Critical Connection Exhaustion Vulnerability Identified in Cisco Network Management Software
Cisco has released a high-severity security advisory addressing a critical vulnerability that strikes at the heart of network orchestration. This flaw, tracked as CVE-2026-20188, carries a CVSS base score of 7.5, highlighting its potential to disrupt essential network management workflows. The vulnerability directly impacts two pillars of Cisco’s automation suite: the Cisco Crosswork Network Controller (CNC) and the Cisco Network Services Orchestrator (NSO).
Interestingly, this flaw wasn’t caught by an external researcher, but rather surfaced internally during the deep-dive troubleshooting of a Cisco Technical Assistance Center (TAC) support case. While the discovery is significant, the Cisco Product Security Incident Response Team (PSIRT) has provided some peace of mind: there are currently no reports of active exploits in the wild or any public proof-of-concept code targeting this specific weakness.

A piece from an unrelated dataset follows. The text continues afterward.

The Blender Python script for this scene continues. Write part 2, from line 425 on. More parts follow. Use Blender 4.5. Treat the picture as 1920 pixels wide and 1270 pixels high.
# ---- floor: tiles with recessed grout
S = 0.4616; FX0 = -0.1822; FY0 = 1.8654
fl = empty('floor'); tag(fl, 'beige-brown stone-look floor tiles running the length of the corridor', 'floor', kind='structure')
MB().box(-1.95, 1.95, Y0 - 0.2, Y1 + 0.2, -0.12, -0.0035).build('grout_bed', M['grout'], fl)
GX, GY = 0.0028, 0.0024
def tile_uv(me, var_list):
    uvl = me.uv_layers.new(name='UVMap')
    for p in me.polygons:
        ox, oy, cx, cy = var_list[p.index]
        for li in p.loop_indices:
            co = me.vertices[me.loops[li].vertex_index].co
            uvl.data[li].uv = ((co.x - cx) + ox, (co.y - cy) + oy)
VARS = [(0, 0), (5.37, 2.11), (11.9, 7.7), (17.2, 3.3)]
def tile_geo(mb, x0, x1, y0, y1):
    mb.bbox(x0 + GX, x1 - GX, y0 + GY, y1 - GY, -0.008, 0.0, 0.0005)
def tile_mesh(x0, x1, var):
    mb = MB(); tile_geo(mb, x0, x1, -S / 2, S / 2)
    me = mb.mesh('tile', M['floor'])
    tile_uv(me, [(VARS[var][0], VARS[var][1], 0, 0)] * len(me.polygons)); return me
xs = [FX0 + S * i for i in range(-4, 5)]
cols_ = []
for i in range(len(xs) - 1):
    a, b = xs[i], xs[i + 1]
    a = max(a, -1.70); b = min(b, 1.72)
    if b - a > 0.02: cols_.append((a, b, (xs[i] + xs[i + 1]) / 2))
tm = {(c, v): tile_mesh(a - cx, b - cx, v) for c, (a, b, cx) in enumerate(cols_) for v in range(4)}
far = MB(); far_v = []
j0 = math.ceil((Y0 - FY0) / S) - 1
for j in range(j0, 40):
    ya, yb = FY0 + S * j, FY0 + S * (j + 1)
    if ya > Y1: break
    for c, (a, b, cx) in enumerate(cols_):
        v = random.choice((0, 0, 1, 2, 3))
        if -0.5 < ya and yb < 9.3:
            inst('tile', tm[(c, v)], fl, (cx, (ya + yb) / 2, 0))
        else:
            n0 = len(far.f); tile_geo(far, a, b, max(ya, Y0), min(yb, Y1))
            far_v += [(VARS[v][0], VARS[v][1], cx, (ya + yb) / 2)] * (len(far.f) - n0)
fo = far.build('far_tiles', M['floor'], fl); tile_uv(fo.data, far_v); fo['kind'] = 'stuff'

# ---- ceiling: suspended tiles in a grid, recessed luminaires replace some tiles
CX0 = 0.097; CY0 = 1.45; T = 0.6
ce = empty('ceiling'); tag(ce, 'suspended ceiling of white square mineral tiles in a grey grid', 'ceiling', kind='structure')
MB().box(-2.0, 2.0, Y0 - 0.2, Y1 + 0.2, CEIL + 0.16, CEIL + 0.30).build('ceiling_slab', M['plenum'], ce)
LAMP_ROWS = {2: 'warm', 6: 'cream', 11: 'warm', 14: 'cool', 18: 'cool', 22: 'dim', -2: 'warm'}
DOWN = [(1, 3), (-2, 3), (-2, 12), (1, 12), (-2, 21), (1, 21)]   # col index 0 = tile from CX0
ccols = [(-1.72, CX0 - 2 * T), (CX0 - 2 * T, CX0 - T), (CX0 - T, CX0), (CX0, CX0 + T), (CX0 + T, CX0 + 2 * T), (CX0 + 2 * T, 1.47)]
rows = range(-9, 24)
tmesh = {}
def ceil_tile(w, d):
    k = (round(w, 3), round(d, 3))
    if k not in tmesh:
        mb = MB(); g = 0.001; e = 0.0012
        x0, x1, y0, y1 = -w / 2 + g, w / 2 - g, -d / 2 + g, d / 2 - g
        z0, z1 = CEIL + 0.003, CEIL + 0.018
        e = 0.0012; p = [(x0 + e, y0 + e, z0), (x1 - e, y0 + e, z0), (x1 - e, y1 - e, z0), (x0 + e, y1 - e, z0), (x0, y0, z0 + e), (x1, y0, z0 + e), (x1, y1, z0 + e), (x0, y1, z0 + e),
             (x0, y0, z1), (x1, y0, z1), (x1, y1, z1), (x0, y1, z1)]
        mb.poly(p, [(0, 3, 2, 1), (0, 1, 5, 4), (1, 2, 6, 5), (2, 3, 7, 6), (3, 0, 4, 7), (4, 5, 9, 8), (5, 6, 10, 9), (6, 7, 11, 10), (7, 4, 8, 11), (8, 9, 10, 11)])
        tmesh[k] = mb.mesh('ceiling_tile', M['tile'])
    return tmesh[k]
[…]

Technical Deep Dive: The Mechanics of Connection Exhaustion
To understand why this is so dangerous, we have to look at how these systems manage incoming traffic. The vulnerability is rooted in a failure of the software’s connection-handling logic—specifically, a lack of robust rate limiting on incoming network requests. In a healthy environment, a management controller should have “guardrails” to ensure that a sudden spike in requests doesn’t overwhelm the CPU or memory.
In this case, those guardrails are missing. An unauthenticated, remote attacker—meaning they don’t need a username or password to strike—can launch a flood of connection requests at the target system. Because the software lacks the logic to throttle these requests, it attempts to open a session for every single one. This rapid-fire processing leads to resource exhaustion, where the system’s available connection slots are completely consumed by the malicious flood.
Once the connection pool is depleted, the Cisco CNC and NSO platforms fall into a state of total unresponsiveness. This creates a severe Denial-of-Service (DoS) condition. In a production environment, this is catastrophic: legitimate network administrators lose their “eyes and ears,” and automated orchestration services can no longer push configurations or monitor health, effectively paralyzing the network’s management plane.
The Recovery Challenge: Manual Intervention Required
What makes this vulnerability particularly taxing for DevOps and NetOps teams is the lack of self-healing capabilities. Once the connection queue is saturated, the system will not automatically recover. Even if the attacker stops the flood, the exhausted resources remain tied up. Administrators are forced into a manual recovery process, requiring a hard reboot of the affected system to clear the stuck connection queues and regain control of the orchestration layer.
Remediation and Patching Strategy
According to the official Cisco Security Advisory, this vulnerability affects both the CNC and NSO platforms across various versions, regardless of how the devices are configured. Crucially, there are no temporary workarounds or configuration-based mitigations available. The only path to security is through a software upgrade.
Network defenders should prioritize the following upgrade paths based on their current deployment:
- Cisco Crosswork Network Controller (CNC):
- Vulnerable: All releases 7.1 and earlier.
- Remediation: Immediate migration to Cisco CNC release 7.2 or later.
- Cisco Network Services Orchestrator (NSO):
- Vulnerable: All releases 6.3 and earlier.
- Vulnerable: The 6.4 release track.
- Remediation: Upgrade to version 6.4.1.3 or higher.
- Safe: Users currently operating on release 6.5 are not affected.
Given the high impact of a potential lockout, we recommend auditing your current software versions immediately and scheduling maintenance windows to apply these critical patches.